Dataset excerpt:
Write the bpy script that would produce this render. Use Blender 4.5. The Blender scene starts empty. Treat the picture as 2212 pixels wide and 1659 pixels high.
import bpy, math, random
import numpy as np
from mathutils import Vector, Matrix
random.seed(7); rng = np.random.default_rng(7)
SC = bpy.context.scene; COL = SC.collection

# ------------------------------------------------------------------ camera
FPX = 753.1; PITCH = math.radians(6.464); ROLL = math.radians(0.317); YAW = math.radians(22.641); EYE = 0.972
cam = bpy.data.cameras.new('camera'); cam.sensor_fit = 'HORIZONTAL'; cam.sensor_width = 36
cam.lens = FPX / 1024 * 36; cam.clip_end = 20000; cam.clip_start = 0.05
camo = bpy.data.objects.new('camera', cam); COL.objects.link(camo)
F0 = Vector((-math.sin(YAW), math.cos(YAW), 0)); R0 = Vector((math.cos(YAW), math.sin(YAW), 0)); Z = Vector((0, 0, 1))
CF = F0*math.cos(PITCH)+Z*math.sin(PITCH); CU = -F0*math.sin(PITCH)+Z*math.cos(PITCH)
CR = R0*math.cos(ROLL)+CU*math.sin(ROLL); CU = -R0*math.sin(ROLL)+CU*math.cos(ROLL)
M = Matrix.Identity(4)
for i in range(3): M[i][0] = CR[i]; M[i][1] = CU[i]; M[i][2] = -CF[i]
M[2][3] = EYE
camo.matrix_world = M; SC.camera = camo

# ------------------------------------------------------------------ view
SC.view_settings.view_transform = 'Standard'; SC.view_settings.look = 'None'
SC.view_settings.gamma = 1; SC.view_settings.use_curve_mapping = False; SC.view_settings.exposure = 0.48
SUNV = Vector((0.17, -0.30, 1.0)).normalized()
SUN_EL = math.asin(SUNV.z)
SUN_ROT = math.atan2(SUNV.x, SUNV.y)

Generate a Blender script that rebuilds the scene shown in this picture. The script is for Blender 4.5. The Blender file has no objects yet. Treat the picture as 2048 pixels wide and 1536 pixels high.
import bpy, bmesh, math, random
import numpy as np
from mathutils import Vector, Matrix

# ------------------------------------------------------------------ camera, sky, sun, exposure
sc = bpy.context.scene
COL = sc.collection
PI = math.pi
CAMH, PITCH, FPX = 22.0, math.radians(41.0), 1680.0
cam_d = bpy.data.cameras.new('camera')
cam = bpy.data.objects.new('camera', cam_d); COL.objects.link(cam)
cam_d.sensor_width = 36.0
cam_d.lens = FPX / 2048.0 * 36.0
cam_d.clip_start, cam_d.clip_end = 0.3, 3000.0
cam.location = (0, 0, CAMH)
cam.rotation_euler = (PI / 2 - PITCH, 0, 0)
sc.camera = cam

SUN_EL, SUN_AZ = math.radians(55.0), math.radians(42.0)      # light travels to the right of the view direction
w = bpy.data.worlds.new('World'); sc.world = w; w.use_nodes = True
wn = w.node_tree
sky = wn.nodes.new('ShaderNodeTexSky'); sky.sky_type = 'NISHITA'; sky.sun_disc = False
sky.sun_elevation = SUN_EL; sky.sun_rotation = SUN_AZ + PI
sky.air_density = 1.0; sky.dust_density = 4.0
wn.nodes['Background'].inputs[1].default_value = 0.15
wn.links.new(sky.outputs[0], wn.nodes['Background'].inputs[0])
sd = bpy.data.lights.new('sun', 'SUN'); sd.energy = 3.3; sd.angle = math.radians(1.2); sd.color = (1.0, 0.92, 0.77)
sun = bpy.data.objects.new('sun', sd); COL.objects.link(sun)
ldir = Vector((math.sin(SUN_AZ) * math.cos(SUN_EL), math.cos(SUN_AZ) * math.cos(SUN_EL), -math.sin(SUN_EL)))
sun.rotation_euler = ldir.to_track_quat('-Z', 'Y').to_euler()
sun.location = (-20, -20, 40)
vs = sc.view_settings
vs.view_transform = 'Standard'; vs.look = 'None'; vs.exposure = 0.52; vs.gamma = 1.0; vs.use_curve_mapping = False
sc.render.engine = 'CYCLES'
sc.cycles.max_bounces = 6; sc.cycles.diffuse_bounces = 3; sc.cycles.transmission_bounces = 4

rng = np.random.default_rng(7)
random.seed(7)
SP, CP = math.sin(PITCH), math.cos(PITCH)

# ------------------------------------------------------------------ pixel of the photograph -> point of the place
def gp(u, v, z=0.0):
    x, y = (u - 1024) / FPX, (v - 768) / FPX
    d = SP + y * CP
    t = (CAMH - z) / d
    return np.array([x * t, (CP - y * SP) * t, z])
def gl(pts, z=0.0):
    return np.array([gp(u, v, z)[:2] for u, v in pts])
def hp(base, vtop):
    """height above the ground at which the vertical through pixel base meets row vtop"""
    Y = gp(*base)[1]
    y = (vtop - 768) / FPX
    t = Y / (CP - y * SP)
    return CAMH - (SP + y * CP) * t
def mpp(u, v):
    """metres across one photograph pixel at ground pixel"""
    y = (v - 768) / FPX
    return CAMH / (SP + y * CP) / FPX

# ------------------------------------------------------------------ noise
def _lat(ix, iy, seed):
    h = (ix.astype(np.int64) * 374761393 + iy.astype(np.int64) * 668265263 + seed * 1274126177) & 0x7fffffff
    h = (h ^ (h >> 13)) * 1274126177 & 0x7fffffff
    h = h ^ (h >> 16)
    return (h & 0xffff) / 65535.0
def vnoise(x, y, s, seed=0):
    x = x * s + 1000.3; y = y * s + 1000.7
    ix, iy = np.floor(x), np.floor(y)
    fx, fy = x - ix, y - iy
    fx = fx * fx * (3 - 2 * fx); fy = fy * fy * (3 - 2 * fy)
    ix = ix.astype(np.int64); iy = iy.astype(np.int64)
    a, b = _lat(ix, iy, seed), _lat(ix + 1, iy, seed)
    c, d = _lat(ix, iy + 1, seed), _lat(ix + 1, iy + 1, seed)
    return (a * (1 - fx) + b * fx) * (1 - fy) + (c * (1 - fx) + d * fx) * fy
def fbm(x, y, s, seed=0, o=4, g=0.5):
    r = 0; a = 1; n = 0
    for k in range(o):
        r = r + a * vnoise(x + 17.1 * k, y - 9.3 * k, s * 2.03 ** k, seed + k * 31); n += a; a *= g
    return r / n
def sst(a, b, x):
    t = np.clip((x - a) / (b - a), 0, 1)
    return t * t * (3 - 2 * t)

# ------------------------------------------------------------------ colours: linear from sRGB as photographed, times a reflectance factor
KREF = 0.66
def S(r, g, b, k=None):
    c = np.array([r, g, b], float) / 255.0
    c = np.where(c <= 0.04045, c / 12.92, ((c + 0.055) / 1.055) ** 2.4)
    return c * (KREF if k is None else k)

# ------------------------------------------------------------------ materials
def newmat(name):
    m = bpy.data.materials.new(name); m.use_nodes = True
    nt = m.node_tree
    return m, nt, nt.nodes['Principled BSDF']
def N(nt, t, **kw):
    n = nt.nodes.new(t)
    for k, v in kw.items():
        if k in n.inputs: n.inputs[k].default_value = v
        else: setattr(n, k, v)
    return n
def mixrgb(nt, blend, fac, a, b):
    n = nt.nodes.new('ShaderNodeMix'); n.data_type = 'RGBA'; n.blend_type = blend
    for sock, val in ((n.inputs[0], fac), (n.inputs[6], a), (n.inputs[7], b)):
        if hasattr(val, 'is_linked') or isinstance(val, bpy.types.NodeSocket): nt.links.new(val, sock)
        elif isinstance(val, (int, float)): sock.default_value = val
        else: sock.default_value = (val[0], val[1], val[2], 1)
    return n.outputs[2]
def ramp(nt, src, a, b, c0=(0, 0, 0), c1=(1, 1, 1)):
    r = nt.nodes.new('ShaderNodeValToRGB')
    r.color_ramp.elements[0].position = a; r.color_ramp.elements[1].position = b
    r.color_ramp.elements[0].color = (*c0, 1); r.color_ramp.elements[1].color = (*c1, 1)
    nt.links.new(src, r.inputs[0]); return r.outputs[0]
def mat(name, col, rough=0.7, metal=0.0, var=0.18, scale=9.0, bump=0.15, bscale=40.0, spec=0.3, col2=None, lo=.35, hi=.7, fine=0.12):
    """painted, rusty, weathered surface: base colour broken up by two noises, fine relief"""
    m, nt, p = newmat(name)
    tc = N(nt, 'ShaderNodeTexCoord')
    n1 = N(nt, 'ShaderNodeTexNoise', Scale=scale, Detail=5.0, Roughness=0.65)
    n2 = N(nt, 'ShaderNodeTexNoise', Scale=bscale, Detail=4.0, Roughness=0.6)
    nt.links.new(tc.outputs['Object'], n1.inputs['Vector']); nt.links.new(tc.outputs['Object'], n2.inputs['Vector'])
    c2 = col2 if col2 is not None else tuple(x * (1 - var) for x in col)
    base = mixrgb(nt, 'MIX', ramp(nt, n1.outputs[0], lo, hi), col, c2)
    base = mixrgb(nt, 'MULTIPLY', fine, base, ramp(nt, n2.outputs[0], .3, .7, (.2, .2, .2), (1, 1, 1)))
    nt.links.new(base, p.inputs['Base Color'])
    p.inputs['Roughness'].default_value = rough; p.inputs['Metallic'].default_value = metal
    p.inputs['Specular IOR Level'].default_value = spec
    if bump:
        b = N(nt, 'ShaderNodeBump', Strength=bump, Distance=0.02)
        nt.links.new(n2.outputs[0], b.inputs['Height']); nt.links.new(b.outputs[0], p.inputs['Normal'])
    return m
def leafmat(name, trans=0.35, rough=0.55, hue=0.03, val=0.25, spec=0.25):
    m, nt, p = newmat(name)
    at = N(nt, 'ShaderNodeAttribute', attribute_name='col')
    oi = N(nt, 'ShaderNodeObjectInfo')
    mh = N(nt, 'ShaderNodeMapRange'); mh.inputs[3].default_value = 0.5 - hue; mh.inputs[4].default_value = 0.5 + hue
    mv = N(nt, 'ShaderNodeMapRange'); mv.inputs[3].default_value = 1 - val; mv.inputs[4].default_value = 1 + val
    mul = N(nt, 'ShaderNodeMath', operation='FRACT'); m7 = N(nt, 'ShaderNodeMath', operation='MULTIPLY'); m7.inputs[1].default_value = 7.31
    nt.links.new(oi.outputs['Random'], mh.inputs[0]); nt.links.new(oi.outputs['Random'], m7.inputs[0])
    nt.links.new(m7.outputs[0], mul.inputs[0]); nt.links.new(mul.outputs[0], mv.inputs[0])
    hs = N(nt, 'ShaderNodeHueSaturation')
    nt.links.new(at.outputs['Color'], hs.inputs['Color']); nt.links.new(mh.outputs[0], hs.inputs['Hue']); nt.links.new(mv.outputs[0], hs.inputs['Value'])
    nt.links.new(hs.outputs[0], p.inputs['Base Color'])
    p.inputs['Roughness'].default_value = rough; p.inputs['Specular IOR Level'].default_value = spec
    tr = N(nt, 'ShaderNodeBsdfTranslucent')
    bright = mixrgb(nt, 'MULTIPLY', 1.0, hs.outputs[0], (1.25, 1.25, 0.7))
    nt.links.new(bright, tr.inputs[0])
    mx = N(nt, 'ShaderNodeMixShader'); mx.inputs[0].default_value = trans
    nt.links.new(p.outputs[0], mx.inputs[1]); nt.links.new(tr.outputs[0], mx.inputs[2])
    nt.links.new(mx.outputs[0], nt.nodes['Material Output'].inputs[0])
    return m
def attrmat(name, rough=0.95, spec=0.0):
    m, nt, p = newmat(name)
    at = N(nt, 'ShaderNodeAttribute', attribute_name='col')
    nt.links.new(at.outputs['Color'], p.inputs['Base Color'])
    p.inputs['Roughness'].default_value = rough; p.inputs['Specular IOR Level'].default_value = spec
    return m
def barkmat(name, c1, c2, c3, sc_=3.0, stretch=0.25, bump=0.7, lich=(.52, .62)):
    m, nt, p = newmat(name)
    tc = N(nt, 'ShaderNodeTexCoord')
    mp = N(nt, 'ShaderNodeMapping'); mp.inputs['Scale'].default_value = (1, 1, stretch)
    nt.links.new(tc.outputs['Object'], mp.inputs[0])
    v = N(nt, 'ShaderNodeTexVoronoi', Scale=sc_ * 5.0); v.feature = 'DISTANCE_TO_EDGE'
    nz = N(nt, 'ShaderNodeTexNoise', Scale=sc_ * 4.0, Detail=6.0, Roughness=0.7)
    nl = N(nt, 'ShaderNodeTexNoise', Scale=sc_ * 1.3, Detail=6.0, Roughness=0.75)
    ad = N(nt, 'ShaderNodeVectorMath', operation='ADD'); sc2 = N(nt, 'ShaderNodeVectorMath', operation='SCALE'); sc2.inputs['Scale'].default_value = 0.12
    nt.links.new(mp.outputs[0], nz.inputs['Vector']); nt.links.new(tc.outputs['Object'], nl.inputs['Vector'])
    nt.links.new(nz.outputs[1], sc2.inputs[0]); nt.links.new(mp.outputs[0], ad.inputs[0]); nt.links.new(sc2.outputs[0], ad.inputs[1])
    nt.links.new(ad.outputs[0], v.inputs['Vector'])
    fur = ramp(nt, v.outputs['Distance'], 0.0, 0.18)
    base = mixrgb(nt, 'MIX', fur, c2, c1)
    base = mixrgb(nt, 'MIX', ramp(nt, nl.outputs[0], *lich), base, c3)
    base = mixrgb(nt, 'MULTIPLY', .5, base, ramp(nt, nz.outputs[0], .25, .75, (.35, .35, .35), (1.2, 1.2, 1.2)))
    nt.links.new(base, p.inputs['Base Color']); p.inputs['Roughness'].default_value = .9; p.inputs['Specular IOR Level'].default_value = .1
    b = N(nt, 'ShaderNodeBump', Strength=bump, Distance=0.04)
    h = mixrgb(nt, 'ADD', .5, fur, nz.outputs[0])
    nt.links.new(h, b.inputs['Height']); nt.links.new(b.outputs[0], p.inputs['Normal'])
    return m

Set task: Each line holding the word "script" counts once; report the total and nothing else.

Exercise output: 2